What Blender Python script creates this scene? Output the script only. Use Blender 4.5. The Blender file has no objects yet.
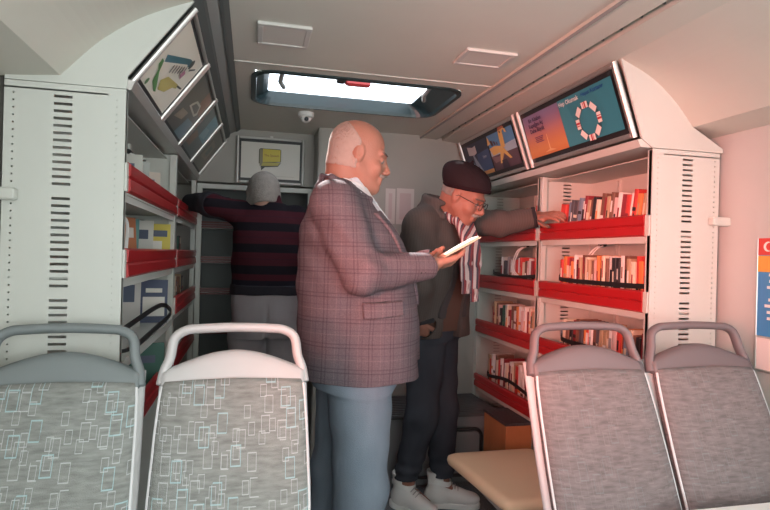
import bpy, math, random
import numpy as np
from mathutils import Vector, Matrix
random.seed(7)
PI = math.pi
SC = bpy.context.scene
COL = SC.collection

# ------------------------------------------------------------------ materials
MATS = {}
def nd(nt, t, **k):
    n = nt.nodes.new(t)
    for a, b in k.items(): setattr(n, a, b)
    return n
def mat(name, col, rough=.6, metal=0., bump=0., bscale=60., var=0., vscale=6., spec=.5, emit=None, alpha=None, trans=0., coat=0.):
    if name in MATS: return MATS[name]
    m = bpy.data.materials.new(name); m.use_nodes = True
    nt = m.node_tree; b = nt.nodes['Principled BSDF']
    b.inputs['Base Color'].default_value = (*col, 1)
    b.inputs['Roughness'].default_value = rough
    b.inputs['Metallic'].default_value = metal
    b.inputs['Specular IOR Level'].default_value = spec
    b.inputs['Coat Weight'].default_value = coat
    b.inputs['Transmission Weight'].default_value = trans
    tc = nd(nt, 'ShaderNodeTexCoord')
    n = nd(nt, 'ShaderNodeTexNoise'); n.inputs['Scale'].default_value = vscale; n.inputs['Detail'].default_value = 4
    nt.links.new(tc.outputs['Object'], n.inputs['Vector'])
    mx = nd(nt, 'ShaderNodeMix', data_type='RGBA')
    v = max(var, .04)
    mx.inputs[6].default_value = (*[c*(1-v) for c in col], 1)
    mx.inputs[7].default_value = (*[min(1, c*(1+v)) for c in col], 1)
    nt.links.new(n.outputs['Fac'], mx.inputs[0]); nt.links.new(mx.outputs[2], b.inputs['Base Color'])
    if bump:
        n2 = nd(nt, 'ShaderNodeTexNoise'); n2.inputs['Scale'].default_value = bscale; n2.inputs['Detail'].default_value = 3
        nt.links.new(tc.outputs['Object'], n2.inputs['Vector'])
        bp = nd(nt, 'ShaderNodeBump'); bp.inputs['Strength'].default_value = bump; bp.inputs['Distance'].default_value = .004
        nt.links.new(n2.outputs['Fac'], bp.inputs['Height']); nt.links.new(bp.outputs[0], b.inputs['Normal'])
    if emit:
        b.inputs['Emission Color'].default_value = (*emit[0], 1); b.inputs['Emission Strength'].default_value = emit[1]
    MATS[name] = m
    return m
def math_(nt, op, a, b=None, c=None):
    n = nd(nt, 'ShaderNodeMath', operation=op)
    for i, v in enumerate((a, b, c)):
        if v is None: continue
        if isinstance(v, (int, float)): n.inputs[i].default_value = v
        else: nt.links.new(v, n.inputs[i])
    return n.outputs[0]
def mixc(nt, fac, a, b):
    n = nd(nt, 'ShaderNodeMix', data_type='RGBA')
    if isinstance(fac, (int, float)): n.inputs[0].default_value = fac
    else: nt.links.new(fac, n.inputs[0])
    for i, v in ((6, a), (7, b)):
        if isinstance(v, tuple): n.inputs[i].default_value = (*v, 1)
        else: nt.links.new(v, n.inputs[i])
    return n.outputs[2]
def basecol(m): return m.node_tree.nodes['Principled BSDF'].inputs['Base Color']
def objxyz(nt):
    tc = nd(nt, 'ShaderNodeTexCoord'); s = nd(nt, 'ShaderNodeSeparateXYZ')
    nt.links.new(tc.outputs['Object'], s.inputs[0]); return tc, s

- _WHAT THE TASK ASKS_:
With all pictures left out, please transcribe exactly the lines from the start of the material through the line with "COL = SC.collection".

- _COMPLETE ANSWER_:
What Blender Python script creates this scene? Output the script only. Use Blender 4.5. The Blender file has no objects yet.
import bpy, math, random
import numpy as np
from mathutils import Vector, Matrix
random.seed(7)
PI = math.pi
SC = bpy.context.scene
COL = SC.collection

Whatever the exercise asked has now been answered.